─── Data block

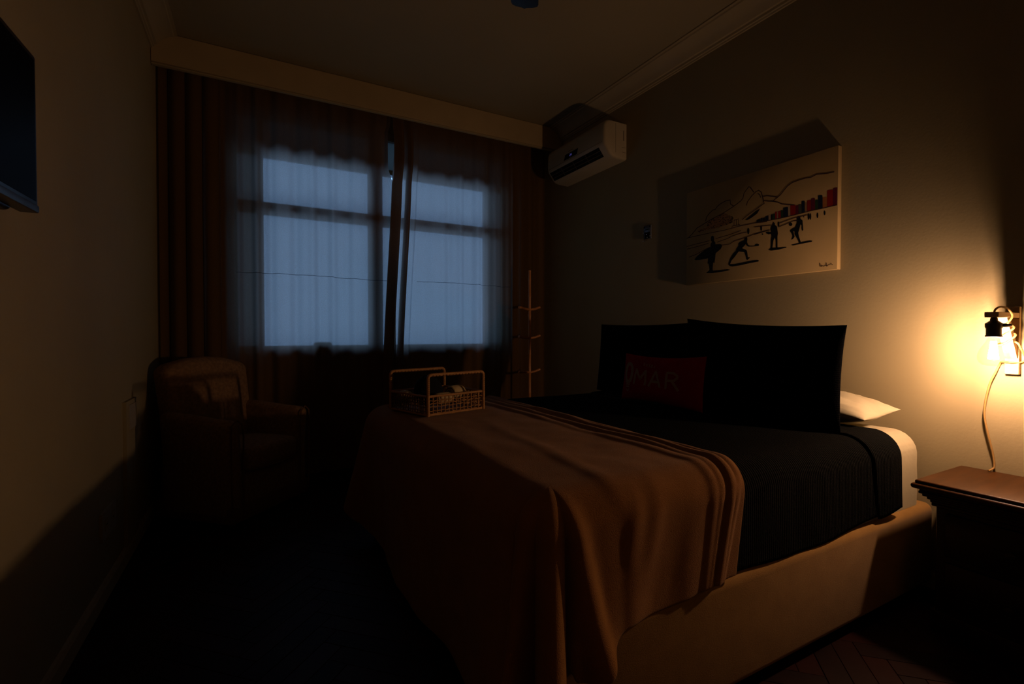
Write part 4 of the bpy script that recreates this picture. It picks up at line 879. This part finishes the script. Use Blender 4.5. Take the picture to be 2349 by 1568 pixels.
# ================================================================== CEILING FAN (one blade tip reaches into the frame)
fx, fy, fz = .845, 1.455, 2.552
fan = thing('ceiling_fan', 'black ceiling fan with one blade tip showing at the top edge', 'ceiling fan', (fx, fy, fz-.06))
build('canopy', M().lathe([(.02,2.78),(.06,2.80),(.065,CEIL)], (fx, fy, 0), 24), MATS['fan_black'], fan)
build('downrod', M().lathe([(.011,2.60),(.011,2.80)], (fx, fy, 0), 12), MATS['fan_black'], fan)
build('motor', M().lathe([(.03,2.50),(.085,2.51),(.105,2.54),(.105,2.58),(.08,2.605),(.02,2.615)], (fx, fy, 0), 28), MATS['fan_black'], fan)
ang0 = math.atan2(1.950-fy, 1.138-fx)
for k in range(4):
    a = ang0 + k*PI/2; cA, sA = math.cos(a), math.sin(a)
    out = [(.14,-.045),(.30,-.058),(.545,-.064),(.562,-.058),(.570,-.040),(.576,-.008),(.584,0),(.577,.010),(.570,.042),(.562,.056),(.545,.062),(.30,.056),(.14,.045)]
    tl = math.radians(7); vs = []
    for dz in (0, .006):
        for r, s in out: vs.append((fx + r*cA - s*math.cos(tl)*sA, fy + r*sA + s*math.cos(tl)*cA, fz + dz + s*math.sin(tl)))
    n = len(out)
    bl_ = build('blade', M().add(vs, [tuple(range(n)), tuple(range(2*n-1, n-1, -1))] + [(i, (i+1) % n, (i+1) % n+n, i+n) for i in range(n)]), MATS['fan_black'], fan, sm=0)
    build('blade_arm', M().tube([(fx+.09*cA, fy+.09*sA, fz), (fx+.17*cA, fy+.17*sA, fz+.004)], .009, 8), MATS['fan_black'], bl_)

# ================================================================== FITTINGS ON THE LEFT WALL
def lw(y, d): return xl(y) + d
cb = thing('cable_duct', 'flat painted duct box on the left wall behind the armchair', 'wall duct', (lw(2.9, .01), 2.90, .07))
def wallbox(y0, y1, z0, z1, d0, d1):
    return M().add([(lw(y0,d0),y0,z0),(lw(y1,d0),y1,z0),(lw(y1,d1),y1,z0),(lw(y0,d1),y0,z0),(lw(y0,d0),y0,z1),(lw(y1,d0),y1,z1),(lw(y1,d1),y1,z1),(lw(y0,d1),y0,z1)],
                   [(0,3,2,1),(4,5,6,7),(0,1,5,4),(1,2,6,5),(2,3,7,6),(3,0,4,7)])
build('duct', wallbox(2.79, 3.02, .072, .735, 0.0, .014), MATS['wall_paint'], cb, sm=0)
build('cover_plate', wallbox(2.83, 2.97, .60, .715, .012, .019), MATS['switch_plastic'], cb, sm=0)
ot = thing('wall_outlet', 'double wall outlet low on the left wall above the baseboard', 'outlet', (lw(2.5, .005), 2.50, .24))
build('outlet_plate', wallbox(2.405, 2.615, .235, .345, 0.0, .009), MATS['switch_plastic'], ot, sm=0)
for y in (2.46, 2.56):
    so2 = build('socket_insert', wallbox(y-.022, y+.022, .268, .312, .008, .011), MATS['trim_paint'], ot, sm=0)
    for dy in (-.009, 0, .009): build('hole', wallbox(y+dy-.002, y+dy+.002, .288, .292, .0105, .0118), MATS['ac_dark'], so2, sm=0)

──────

— Prompt —
Restate the full listing verbatim and drop every picture.

— The solution —
Write part 4 of the bpy script that recreates this picture. It picks up at line 879. This part finishes the script. Use Blender 4.5. Take the picture to be 2349 by 1568 pixels.
# ================================================================== CEILING FAN (one blade tip reaches into the frame)
fx, fy, fz = .845, 1.455, 2.552
fan = thing('ceiling_fan', 'black ceiling fan with one blade tip showing at the top edge', 'ceiling fan', (fx, fy, fz-.06))
build('canopy', M().lathe([(.02,2.78),(.06,2.80),(.065,CEIL)], (fx, fy, 0), 24), MATS['fan_black'], fan)
build('downrod', M().lathe([(.011,2.60),(.011,2.80)], (fx, fy, 0), 12), MATS['fan_black'], fan)
build('motor', M().lathe([(.03,2.50),(.085,2.51),(.105,2.54),(.105,2.58),(.08,2.605),(.02,2.615)], (fx, fy, 0), 28), MATS['fan_black'], fan)
ang0 = math.atan2(1.950-fy, 1.138-fx)
for k in range(4):
    a = ang0 + k*PI/2; cA, sA = math.cos(a), math.sin(a)
    out = [(.14,-.045),(.30,-.058),(.545,-.064),(.562,-.058),(.570,-.040),(.576,-.008),(.584,0),(.577,.010),(.570,.042),(.562,.056),(.545,.062),(.30,.056),(.14,.045)]
    tl = math.radians(7); vs = []
    for dz in (0, .006):
        for r, s in out: vs.append((fx + r*cA - s*math.cos(tl)*sA, fy + r*sA + s*math.cos(tl)*cA, fz + dz + s*math.sin(tl)))
    n = len(out)
    bl_ = build('blade', M().add(vs, [tuple(range(n)), tuple(range(2*n-1, n-1, -1))] + [(i, (i+1) % n, (i+1) % n+n, i+n) for i in range(n)]), MATS['fan_black'], fan, sm=0)
    build('blade_arm', M().tube([(fx+.09*cA, fy+.09*sA, fz), (fx+.17*cA, fy+.17*sA, fz+.004)], .009, 8), MATS['fan_black'], bl_)

# ================================================================== FITTINGS ON THE LEFT WALL
def lw(y, d): return xl(y) + d
cb = thing('cable_duct', 'flat painted duct box on the left wall behind the armchair', 'wall duct', (lw(2.9, .01), 2.90, .07))
def wallbox(y0, y1, z0, z1, d0, d1):
    return M().add([(lw(y0,d0),y0,z0),(lw(y1,d0),y1,z0),(lw(y1,d1),y1,z0),(lw(y0,d1),y0,z0),(lw(y0,d0),y0,z1),(lw(y1,d0),y1,z1),(lw(y1,d1),y1,z1),(lw(y0,d1),y0,z1)],
                   [(0,3,2,1),(4,5,6,7),(0,1,5,4),(1,2,6,5),(2,3,7,6),(3,0,4,7)])
build('duct', wallbox(2.79, 3.02, .072, .735, 0.0, .014), MATS['wall_paint'], cb, sm=0)
build('cover_plate', wallbox(2.83, 2.97, .60, .715, .012, .019), MATS['switch_plastic'], cb, sm=0)
ot = thing('wall_outlet', 'double wall outlet low on the left wall above the baseboard', 'outlet', (lw(2.5, .005), 2.50, .24))
build('outlet_plate', wallbox(2.405, 2.615, .235, .345, 0.0, .009), MATS['switch_plastic'], ot, sm=0)
for y in (2.46, 2.56):
    so2 = build('socket_insert', wallbox(y-.022, y+.022, .268, .312, .008, .011), MATS['trim_paint'], ot, sm=0)
    for dy in (-.009, 0, .009): build('hole', wallbox(y+dy-.002, y+dy+.002, .288, .292, .0105, .0118), MATS['ac_dark'], so2, sm=0)